Saturday, November 9, 2019

Playing nice

I have been doing better in Through The Ages against the AI, and just got my best score today.


Barbarossa into Napoleon - I warred and warred and warred some more, resolving a culture war on all three opponents on my three final turns.  Smash!  I do not cooperate, I take what I want.

Sometimes though, I like to look at competitive games and imagine what they would look like as a cooperative game.  For example, last year at WBC I spent some time with people figuring out what the maximum score you could get in Castles of Mad King Ludwig would be.  You have to look at the game totally differently of course, and it is interesing to imagine how differently the game plays when the goals shift.
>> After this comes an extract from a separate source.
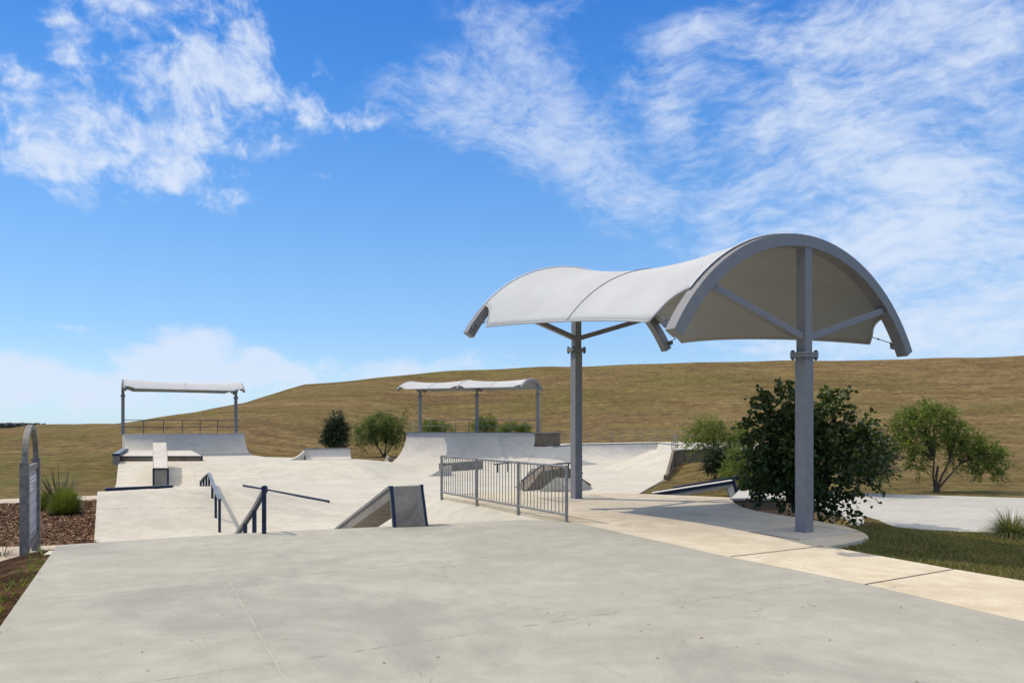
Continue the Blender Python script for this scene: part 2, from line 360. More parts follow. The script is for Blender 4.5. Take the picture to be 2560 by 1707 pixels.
M['seam'] = paint('fabric_seam', (.12, .12, .12), .8, .1)
def grass():
    m, t, b = newmat('dry_grass'); p = pos(t); x, y, z = t.sep(p)
    mp = t.node('ShaderNodeMapping'); t.put(mp.inputs[0], p); mp.inputs['Scale'].default_value = (.35, 1., 1.)
    q = mp.outputs[0]
    big = t.noise(q, .045, 5., .6, .6); mid = t.noise(q, .5, 6., .65); fin = t.noise(q, 3.2, 5., .7); blade = t.noise(p, 26., 3., .7)
    dry = t.mix(t.rng(mid, .35, .65), (.172, .116, .052, 1), (.29, .202, .094, 1))
    grn = t.mix(t.rng(mid, .3, .7), (.128, .106, .035, 1), (.225, .18, .065, 1))
    col = t.mix(t.rng(t.add(t.m('MULTIPLY', big, .8), t.m('MULTIPLY', mid, .35)), .50, .68), dry, grn)
    red = t.rng(t.noise(q, .09, 4., .6), .52, .68)
    col = t.mix(t.m('MULTIPLY', red, .55), col, (.15, .093, .047, 1))
    # watered lawn by the walkway is greener
    lawn = t.m('MULTIPLY', t.m('MULTIPLY', t.rng(x, 2., 5.), t.rng(y, 14., 17., 1., 0.)), t.rng(mid, .2, .6, 1., .75))
    col = t.mix(lawn, col, t.mix(t.rng(fin, .35, .7), (.075, .082, .026, 1), (.19, .155, .065, 1)))
    lawn2 = t.m('MULTIPLY', t.rng(y, 20., 50., .45, 0.), t.rng(t.noise(q, .22, 4.), .4, .6))
    col = t.mix(lawn2, col, (.19, .18, .06, 1))
    low = t.m('MULTIPLY', t.m('MULTIPLY', t.rng(x, -18., -26., 0., 1.), t.rng(y, 30., 62., 1., 0.)), t.rng(t.noise(q, .16, 5.), .38, .6)); col = t.mix(t.m('MULTIPLY', low, .7), col, (.15, .165, .05, 1))
    # bare soil bank beside the deck
    soil = t.m('MULTIPLY', t.rng(t.m('ADD', t.m('MULTIPLY', x, .887), t.m('MULTIPLY', y, .461)), -3.6, -2.6), t.m('MULTIPLY', t.rng(x, -1., -.2, 1., 0.), t.rng(y, 12.5, 13.6, 1., 0.)))
    soil = t.m('MULTIPLY', soil, t.rng(t.noise(p, .9, 5.), .33, .42, 0.35, 1.))
    col = t.mix(soil, col, t.mix(t.rng(fin, .3, .7), (.05, .027, .013, 1), (.11, .06, .03, 1)))
    tuf = t.noise(p, 1.15, 4., .75)
    k = t.m('MULTIPLY', t.m('MULTIPLY', t.rng(fin, .28, .72, .62, 1.34), t.rng(tuf, .35, .65, .76, 1.2)), t.rng(blade, .2, .8, .75, 1.25))
    col = t.mix(1., col, t.comb(k, k, k), 'MULTIPLY')
    t.put(b.inputs['Base Color'], col); b.inputs['Roughness'].default_value = 1.; b.inputs['Specular IOR Level'].default_value = .05
    bump(t, b, t.add(t.m('MULTIPLY', fin, 1.), t.m('MULTIPLY', blade, .25), t.m('MULTIPLY', mid, 1.5), t.m('MULTIPLY', tuf, 2.2)), 1., .3); return m
M['grass'] = grass()
def mulch(name='mulch', a=(.055, .028, .014, 1), c=(.30, .175, .10, 1)):
    m, t, b = newmat(name); p = pos(t)
    v = t.node('ShaderNodeTexVoronoi'); mp = t.node('ShaderNodeMapping'); t.put(mp.inputs[0], p); mp.inputs['Scale'].default_value = (1, 2.2, 1); t.put(v.inputs['Vector'], mp.outputs[0]); v.inputs['Scale'].default_value = 16.
    r = t.sep(v.outputs['Color'])[0]; n = t.noise(p, 5., 5., .6)
    col = t.mix(t.rng(t.m('ADD', t.m('MULTIPLY', r, .6), t.m('MULTIPLY', n, .5)), .25, .85), a, c)
    t.put(b.inputs['Base Color'], col); b.inputs['Roughness'].default_value = 1.
    bump(t, b, t.m('ADD', r, n), .8, .05); return m
M['mulch'] = mulch(); M['soil'] = mulch('pit_soil', (.018, .012, .008, 1), (.05, .032, .02, 1))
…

This week I tried that same sort of thing with Through The Ages.  I wanted to see what the highest possible score you could get for a single player would be.  Clearly the game has a lot of RNG so mathing out the perfect score would be a monumental effort - instead, I just wanted to try playing a 4 player game where the goal for all 4 players was to maximize player 1's score.

Think for a minute on what you think that score would be.

I thought for 15 minutes or so and came up with 2500 as my guess.  The key difference in the game is that it would be *drastically* longer.  You want as much time as possible to rack up as much culture as possible, so everyone mostly just takes the single end card each turn.  Player 1 needs to corral all the culture at the end of the game, but that is easy to do by having all the other players make as much culture as they can and then declare culture wars on player 1.  Since player 1 is the only one with any military, they can easily vacuum up all culture in the game.

I spent five hours running through a game in hotseat mode, where unfortunately I had to watch a recap of every turn before each player got to play, making this a tedious affair.  Here was the result:


Just shy of 3000 culture.  I screwed up my second to last turn though, and should have had over 3000. I forgot to scoop up a random tech, and it cost me.  The other 3 players scored some on the final turn and collected some impacts, so even though they all zeroed out their culture on the final turn they still got quite a lot of points!  I feel good about my 2500 estimate, as even though I was off by 500, I certainly got the ballpark right.  The main reason I underestimated was that I assumed the players would take a total of 5 cards per turn between them, but by the time I got to the end game I realized that no extra cards were worth taking, even if the ordering was really annoying.  Everyone just took whatever the last card was, no exceptions, and that extra game length gave me a lot more points that I had thought.  The table was making ~150 culture a turn, so even a couple extra turns is a huge swing.

There were some things that I hadn't quite counted on.  Captain Cook was an absolute monster, giving me 12 culture a turn for almost all of Ages 2 and 3.   I also set up the game so that I could win some big wars over territory and science in the midgame, but that might not have been such a good idea.  Player 1 got so many yellow cubes from colonies and had so much science production that winning those wars wasn't that great - the other players needed those cubes to maximize their own culture generation!  

I ended up at 222 Strength, which is kind of hilarious, but I could have done it with much less.  The other players had tons of turns to declare culture wars and hand me all their stuff.  Also the game has some glitches and struggles when you do things like this - it turns out that culture numbers greater than 999 cause issues at times, and the displays for colonies and wonders start to be a problem when you have 11 colonies and 10 wonders.  I also discovered that you absolutely have to maximize your civil actions, because when you have 9 wonders already in play you have to have 10 civil actions to take that last wonder!  It was totally playable, but things occasionally looked ... a little weird.

I am sure that with better play and luck I could get a much higher score yet.  I don't know if breaking 4000 is possible with a normal deck distribution, but I am sure if you could lay out the deck exactly the way you want you could get massively higher than that, surely as much as 5000 under ideal circumstances.  Given the way hotseat games work with the app though, I am not looking forward to trying this a bunch of times.  5 hours of clicking through warnings about unused civil actions and corruption is not much fun.

1 comment:

  1. I am impressed. That you did this, and that you went through the 5-hour game.